Commission sénatoriale d’enquête sur les cabinets de conseil : « Une influence tentaculaire sur la prise de décision ».

18 mars 2022
◼️ Le Sénat a conduit depuis 4 mois une importante mission d’enquête relative au recours aux cabinets de conseil par l’Etat dans le cadre de la crise sanitaire, mais aussi de manière plus large. Sous la Présidence de notre collègue Arnaud Bazin, et sous la responsabilité de la rapporteur, notre collègue Eliane Assassi, dont le groupe avait sollicité la mise en place de cette commission d’enquête, nous avons adopté de manière unanime le rapport d’enquête et les préconisations qui en sont issues. Tous les membres de la commission d’enquête, dont j’étais, quel que soit leur appartenance politique, ont en effet considéré que de graves dérives dans le recours aux cabinets conseil nécessitent des mesures fortes et ciblées.
◼️ Après 40 auditions, nous sommes parvenus à la conviction que le recours aux cabinets conseil dit quelque chose de notre vision de l’Etat, et plus encore l’augmentation massive de ce recours depuis 2018 nous inquiète. En 2021, celui-ci atteint plus d’un milliard d’euros et touche depuis 4 ans des secteurs aussi divers que la modification de la distribution de la propagande électorale, la réforme des APL, la gestion des radars…
◼️ La nature même de ces interventions dites « disruptives » interroge, tout comme l’absence ou la légèreté des livrables produits, de même que les modalités des accords cadre sur lesquels s’appuie la commande.
Renforcer la transparence et les règles déontologiques, tout comme l’accès aux données et leur sauvegarde, semblent particulièrement nécessaire. Pour preuve la circulaire produite en urgence par le Premier ministre en février dernier, pendant notre mission, pour tenter de « colmater la chose » mais sans réellement y apporter de réponse de fond.
◼️ L’influence avérée sur la décision publique de certains cabinets de conseil, via des « think tank », ou via des missions « pro bono », c’est-à-dire gracieuse, nécessite en particulier un encadrement fort et une exclusion totale de cette pratique de gratuité dont les finalités présentent une réelle difficulté quant à l’indépendance de la définition des politiques publiques.
◼️ Nos propositions visent ainsi à :
▪️Renforcer la transparence du recours aux Cabinets conseil (publication, traçabilité, information dans le bilan social…) ;
▪️Mieux encadrer le recours (rationalisation des accords-cadres, recours à la DITP dès les marchés de 150.000 €, réinternalisation de missions, renforcement de l’évaluation…) :
▪️Fixer des règles déontologiques fortes (contrôle de la HATVP sur les cabinets conseil, renforcement de certaines interdictions, mise en place d’un code de bonne conduite, renforcer les déclarations d’intérêts des cabinets, interdiction des missions pro-bono, confortation du mécénat encadré, nécessité d’utiliser des termes français accessibles à tous,…) ;
▪️Mieux protéger les données (destruction des données, gestion des systèmes d’information et de l’open data …).
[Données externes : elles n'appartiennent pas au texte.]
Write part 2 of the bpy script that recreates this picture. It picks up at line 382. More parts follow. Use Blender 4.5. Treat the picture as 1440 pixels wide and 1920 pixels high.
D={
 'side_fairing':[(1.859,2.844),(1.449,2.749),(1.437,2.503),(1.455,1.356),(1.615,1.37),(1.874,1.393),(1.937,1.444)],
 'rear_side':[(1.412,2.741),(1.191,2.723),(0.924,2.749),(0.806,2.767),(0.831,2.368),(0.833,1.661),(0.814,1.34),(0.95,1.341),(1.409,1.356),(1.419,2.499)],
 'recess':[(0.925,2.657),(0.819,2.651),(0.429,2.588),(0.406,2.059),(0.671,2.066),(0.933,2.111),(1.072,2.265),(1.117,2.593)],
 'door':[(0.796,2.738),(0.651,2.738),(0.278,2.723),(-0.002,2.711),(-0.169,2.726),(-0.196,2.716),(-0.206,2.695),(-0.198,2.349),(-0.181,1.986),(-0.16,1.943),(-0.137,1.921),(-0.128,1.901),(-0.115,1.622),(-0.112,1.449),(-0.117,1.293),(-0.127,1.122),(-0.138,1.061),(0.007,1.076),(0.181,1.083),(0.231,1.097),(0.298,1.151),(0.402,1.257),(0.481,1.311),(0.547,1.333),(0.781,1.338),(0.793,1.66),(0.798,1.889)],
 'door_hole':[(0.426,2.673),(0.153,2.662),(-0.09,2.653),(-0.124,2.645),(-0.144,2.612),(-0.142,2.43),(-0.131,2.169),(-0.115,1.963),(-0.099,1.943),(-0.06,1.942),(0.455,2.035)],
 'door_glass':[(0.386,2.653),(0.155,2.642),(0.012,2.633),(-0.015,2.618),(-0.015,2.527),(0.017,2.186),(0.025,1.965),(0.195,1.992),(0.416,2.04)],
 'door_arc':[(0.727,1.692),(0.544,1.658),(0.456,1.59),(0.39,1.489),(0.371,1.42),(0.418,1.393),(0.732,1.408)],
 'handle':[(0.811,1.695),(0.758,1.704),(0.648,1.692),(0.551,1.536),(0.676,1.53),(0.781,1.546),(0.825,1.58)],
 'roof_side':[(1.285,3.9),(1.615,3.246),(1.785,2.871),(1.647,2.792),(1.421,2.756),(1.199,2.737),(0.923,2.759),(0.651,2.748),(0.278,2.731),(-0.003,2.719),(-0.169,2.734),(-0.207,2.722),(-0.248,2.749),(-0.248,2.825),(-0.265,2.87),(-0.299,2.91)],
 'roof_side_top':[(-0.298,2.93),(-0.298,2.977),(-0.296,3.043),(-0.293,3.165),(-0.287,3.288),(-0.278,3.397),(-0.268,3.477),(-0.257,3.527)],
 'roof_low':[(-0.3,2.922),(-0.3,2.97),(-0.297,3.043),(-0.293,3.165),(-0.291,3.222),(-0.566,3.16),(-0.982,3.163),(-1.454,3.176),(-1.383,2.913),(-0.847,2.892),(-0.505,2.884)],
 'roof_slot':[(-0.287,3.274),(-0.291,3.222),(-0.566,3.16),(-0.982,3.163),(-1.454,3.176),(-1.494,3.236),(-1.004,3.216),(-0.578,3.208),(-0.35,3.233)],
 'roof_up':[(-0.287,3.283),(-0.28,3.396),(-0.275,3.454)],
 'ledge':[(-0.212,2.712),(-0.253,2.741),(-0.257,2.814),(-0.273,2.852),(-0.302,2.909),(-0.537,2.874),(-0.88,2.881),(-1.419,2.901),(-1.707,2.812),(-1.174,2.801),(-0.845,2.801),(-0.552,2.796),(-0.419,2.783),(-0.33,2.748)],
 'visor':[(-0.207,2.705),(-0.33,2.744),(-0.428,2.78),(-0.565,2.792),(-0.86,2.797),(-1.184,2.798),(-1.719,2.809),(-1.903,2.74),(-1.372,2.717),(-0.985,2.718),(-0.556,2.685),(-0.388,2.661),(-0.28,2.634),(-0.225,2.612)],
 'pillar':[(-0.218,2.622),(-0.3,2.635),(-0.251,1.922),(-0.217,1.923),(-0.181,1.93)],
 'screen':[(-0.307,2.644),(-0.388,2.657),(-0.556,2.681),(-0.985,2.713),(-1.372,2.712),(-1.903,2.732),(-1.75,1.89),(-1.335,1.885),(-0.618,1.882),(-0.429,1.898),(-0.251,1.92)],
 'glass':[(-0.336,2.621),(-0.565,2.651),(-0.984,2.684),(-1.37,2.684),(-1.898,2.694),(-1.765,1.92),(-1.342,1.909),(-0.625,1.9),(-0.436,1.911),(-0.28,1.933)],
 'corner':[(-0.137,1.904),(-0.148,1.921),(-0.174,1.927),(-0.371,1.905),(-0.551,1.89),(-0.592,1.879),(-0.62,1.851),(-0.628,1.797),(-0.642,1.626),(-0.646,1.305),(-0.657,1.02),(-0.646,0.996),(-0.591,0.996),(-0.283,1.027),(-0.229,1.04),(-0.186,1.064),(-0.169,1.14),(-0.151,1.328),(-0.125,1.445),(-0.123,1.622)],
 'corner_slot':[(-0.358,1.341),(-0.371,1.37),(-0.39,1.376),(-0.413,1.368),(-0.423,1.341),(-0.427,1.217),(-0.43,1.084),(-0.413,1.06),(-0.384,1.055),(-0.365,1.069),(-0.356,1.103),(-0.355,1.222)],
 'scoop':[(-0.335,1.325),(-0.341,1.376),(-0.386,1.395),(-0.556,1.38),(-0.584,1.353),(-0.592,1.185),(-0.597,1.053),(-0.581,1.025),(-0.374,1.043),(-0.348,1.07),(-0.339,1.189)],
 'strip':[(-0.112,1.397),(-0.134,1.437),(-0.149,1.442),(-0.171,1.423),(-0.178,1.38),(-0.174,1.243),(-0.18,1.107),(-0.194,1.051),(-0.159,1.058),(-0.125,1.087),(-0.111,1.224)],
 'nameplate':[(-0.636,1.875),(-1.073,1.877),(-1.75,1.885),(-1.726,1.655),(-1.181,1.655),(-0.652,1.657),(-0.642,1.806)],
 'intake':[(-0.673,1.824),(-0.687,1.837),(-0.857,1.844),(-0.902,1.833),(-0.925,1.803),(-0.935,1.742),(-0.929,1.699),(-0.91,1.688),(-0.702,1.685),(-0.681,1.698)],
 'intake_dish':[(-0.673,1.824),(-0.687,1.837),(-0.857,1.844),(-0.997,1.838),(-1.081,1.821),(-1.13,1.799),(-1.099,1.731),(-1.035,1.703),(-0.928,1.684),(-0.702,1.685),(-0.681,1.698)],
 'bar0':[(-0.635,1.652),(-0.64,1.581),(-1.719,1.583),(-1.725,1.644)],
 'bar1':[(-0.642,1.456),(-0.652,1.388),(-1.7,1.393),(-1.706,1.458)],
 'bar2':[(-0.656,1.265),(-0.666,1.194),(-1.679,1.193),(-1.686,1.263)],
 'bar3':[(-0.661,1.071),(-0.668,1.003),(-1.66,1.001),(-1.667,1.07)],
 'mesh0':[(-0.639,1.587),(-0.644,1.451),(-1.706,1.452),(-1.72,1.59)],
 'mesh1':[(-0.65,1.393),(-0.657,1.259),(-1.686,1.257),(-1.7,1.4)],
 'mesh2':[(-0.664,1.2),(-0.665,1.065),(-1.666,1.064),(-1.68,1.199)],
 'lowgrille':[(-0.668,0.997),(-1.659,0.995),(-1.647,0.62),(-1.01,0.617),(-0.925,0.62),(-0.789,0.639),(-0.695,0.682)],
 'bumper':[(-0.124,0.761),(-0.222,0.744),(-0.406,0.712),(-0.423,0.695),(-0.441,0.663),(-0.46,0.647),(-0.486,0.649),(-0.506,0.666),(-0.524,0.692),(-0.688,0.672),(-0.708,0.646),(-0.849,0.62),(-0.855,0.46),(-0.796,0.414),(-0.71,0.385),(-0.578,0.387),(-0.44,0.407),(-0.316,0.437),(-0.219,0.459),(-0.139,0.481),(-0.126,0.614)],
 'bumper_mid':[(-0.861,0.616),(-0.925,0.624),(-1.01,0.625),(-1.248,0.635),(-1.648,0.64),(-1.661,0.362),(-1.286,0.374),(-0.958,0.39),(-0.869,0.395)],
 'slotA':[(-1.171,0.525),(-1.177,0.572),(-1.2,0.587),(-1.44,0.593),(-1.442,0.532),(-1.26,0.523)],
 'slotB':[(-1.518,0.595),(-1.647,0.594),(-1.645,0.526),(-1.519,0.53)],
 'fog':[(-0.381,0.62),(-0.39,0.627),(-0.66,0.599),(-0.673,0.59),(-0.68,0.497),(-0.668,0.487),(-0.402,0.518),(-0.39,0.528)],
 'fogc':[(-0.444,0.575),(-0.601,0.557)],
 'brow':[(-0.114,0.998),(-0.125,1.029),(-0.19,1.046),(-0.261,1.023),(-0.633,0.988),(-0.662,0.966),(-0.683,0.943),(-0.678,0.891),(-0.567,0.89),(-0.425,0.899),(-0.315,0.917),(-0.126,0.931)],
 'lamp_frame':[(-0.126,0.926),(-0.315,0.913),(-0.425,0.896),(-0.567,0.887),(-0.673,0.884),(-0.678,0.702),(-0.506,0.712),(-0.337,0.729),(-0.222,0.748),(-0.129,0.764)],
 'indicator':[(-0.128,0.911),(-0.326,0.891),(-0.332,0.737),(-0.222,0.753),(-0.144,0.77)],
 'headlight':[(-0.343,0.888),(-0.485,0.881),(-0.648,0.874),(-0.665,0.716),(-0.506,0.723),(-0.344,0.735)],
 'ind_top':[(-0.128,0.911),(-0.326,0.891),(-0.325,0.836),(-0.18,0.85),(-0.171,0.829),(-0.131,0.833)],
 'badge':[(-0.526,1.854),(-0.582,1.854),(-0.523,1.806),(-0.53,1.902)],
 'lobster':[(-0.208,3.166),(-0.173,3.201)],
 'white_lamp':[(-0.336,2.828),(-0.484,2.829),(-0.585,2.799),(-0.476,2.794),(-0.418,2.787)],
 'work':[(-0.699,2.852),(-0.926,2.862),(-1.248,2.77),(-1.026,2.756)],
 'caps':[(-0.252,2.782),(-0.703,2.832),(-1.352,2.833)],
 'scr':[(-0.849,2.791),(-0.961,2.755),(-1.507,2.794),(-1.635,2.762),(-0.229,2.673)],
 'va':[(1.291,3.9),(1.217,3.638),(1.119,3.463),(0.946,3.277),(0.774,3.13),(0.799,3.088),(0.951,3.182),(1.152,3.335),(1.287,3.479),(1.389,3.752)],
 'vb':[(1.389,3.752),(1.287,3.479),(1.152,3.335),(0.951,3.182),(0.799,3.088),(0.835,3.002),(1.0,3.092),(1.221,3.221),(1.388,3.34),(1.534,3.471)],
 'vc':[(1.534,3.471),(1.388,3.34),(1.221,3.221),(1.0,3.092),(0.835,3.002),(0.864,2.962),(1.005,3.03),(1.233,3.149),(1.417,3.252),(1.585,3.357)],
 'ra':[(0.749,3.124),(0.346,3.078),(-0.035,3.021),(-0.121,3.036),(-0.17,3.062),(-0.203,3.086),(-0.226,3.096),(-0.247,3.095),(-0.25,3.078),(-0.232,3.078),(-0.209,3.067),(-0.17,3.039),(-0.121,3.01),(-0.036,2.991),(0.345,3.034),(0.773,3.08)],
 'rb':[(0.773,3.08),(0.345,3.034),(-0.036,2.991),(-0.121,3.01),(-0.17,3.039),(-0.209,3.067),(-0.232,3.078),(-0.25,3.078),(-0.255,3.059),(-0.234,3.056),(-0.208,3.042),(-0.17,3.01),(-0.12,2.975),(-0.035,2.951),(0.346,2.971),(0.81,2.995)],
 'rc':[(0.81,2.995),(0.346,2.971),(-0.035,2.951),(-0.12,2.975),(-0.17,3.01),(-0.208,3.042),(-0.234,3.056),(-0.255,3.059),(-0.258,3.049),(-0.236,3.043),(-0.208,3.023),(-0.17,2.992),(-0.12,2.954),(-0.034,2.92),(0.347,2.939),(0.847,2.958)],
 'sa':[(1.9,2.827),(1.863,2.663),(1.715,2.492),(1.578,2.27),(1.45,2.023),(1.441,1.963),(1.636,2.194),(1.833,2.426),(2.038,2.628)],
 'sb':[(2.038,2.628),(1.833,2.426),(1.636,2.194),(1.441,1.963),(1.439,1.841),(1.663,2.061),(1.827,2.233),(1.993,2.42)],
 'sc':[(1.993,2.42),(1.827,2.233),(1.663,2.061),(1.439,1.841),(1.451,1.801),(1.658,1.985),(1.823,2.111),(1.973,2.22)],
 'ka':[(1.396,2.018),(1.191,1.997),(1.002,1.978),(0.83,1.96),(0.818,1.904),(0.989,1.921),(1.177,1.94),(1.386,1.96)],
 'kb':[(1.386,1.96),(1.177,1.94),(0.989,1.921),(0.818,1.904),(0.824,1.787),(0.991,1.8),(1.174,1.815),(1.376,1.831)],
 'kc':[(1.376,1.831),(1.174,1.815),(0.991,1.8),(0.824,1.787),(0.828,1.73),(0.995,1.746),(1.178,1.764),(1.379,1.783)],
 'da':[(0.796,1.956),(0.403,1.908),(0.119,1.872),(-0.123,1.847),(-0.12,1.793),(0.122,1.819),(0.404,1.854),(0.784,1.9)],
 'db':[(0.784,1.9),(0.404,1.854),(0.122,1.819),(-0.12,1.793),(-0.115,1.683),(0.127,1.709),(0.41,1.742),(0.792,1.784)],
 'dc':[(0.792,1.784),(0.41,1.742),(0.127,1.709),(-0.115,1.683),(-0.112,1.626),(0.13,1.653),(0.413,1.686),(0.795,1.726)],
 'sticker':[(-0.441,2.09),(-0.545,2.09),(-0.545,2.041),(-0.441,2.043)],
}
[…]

◼️Par ailleurs, notre commission d’enquête a identifié une présomption d’évasion fiscale du Cabinet Mc Kinsey, dont un des dirigeants a menti lors des auditions, conduisant notre commission à prendre une initiative sur le plan judiciaire conformément à la loi suite à une déclaration mensongère.
◼️ Nous réaffirmons bien sûr que l’apport des cabinets conseil n’est pas à rejeter et qu’il peut être utile s’il est encadré, transparent, cantonné à un domaine déterminé et évalué. Pour autant, nous pensons que les ressources de l’Etat peuvent être mieux utilisées et que plusieurs missions peuvent être réinternalisées par respect et valorisation de la fonction publique française dont les compétences avérées doivent être mieux mobilisées.
◼️ Le contrôle parlementaire est essentiel à notre démocratie et cet épisode le montre encore. Une proposition de loi transpartisane suivra cette mission d’enquête afin de traduire dans la loi certaines de ces préconisations.
Comme Max Weber, « je n’ai jamais cru à la neutralité axiologique ». C’est pourquoi je me réjouis tout particulièrement des propositions visant à interdire le recours au pro bono par les cabinets de conseil.
◼️ Après la publication du livre « Les infiltrés », qui dénonce la dépendance de l’État aux cabinets de conseils, écrit par Caroline Michel-Aguirre et Matthieu Aron, grands reporters, qui proposait une enquête sur l’influence des cabinets de conseil au plus haut niveau de l’État, le travail du Sénat vient conforter et étayer bien des biais déjà identifiés et surtout proposer des réponses. L’exécutif ne pourra y être sourd.